Domhoff accepts the Ferdinand Lundberg formulation that there is only one political party in the United States and that is the Property Party, whose Republican wing tends to be rigid in maintaining the status quo and not given to any accommodation of the poor and the black. Although the Democratic wing shares most of the basic principles (that is to say, money) of the Republicans, its members are often shrewd enough to know that what is too rigid will shatter under stress. The Democrats have also understood for some time the nature of the American empire. While the Republicans indulge in Jefferson I rhetoric and unrealities, including isolationism, the Democrats have known all along that this is a Jefferson II world. As Dean Acheson put it in 1947, “You must look to foreign markets.” As early as 1928 a distinguished member of the Republican wing of the Property Party saw its limitations. After all, Averell Harriman was involved in German zinc mines, Polish iron mines, and Soviet manganese. “I thought Republican isolationism was disastrous.” And just before the 1929 crash, he switched.
But essentially the two wings of the Property Party are more alike than not. Witness the bipartisan foreign policy which the elite hammered out twenty-five years ago over the dead bodies of the Republican faithful. The Property Party has known from the beginning how and when to reconcile its two wings in order to survive.
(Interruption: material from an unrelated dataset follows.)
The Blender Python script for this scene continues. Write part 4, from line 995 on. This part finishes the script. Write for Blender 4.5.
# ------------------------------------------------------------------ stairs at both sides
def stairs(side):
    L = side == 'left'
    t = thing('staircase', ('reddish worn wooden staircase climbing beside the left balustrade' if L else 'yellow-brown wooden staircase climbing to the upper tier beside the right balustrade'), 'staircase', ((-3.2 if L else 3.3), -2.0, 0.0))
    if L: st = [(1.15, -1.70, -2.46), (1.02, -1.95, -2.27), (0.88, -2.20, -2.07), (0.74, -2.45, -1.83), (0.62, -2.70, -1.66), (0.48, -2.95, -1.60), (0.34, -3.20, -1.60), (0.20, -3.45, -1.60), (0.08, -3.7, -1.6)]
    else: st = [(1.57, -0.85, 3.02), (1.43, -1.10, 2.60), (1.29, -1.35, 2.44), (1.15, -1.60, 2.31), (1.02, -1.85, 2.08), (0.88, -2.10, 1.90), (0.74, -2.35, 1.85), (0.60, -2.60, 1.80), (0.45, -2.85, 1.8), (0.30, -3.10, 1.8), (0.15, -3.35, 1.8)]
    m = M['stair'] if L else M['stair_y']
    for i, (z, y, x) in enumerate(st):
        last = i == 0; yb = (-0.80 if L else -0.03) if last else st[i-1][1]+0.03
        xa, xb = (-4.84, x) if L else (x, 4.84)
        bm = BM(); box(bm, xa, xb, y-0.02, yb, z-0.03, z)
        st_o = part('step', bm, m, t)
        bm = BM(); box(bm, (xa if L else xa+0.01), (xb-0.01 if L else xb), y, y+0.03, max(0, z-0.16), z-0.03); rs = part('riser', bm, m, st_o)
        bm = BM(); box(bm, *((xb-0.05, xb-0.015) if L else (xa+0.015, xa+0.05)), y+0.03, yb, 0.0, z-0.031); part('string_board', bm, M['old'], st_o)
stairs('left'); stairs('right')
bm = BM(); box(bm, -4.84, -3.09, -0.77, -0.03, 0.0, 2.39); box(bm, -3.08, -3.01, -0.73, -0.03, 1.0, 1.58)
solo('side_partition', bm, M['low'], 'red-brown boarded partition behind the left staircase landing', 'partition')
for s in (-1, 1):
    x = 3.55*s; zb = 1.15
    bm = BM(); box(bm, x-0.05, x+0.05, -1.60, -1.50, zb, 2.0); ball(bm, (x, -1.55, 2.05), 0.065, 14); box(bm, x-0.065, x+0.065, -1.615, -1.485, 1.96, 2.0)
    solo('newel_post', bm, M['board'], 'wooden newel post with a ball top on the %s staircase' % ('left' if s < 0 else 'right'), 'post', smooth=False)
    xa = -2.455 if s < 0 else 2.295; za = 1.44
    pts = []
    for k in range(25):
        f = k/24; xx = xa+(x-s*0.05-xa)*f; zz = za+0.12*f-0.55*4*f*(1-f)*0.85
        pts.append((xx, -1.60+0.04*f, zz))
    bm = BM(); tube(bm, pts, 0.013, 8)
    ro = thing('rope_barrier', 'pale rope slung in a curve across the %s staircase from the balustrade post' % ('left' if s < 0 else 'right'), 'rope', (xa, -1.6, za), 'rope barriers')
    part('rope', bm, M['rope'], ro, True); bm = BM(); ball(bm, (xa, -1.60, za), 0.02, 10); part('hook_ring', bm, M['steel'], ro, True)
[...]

After all, according to Domhoff,
The American Constitution was carefully rigged by the noteholders, land speculators, rum runners, and slave holders who were the Founding Fathers, so that it would be next to impossible for
upstart dirt farmers and indebted masses to challenge the various forms of private property held by these well read robber barons. Through this Constitution, the over-privileged attempted to rule certain topics out of order for proper political discussion. To bring these topics up in polite company was to invite snide invective, charges of personal instability, or financial ruin.
In other words, don’t start a political party in opposition to the Property Party. From Henry Wallace’s Progressive Party, so viciously smeared by the liberal ADA, to today’s sad attempt to field a People’s Party, those who wish to promote economic equality should not be surprised to have their heads handed to them, particularly by a “free” press which refuses to recognize any alternative to the way things are.
Property is power, as those Massachusetts veterans of the revolution discovered when they joined Captain Daniel Shays in his resistance to the landed gentry’s replacement of a loose confederation of states with a tax-levying central government. The veterans thought that they had been fighting a war for true independence. They did not want London to be replaced by New York. They did want an abolition of debts and a division of property. Their rebellion was promptly put down. But so shaken was the elite by the experience that their most important (and wealthiest) figure grimly emerged from private life with a letter to Harry Lee. “You talk of employing influence,” wrote George Washington, “to appease the present tumults in Massachusetts. I know not where that influence is to be found, or if attainable, that it would be a proper remedy for the disorders. Influence is no government. Let us have one by which our lives, liberties and properties will be secured or let us know the worst at once.” So was born the Property Party and with it the Constitution of the United States. We have known the “best” for nearly two hundred years. What would the “worst” have been like?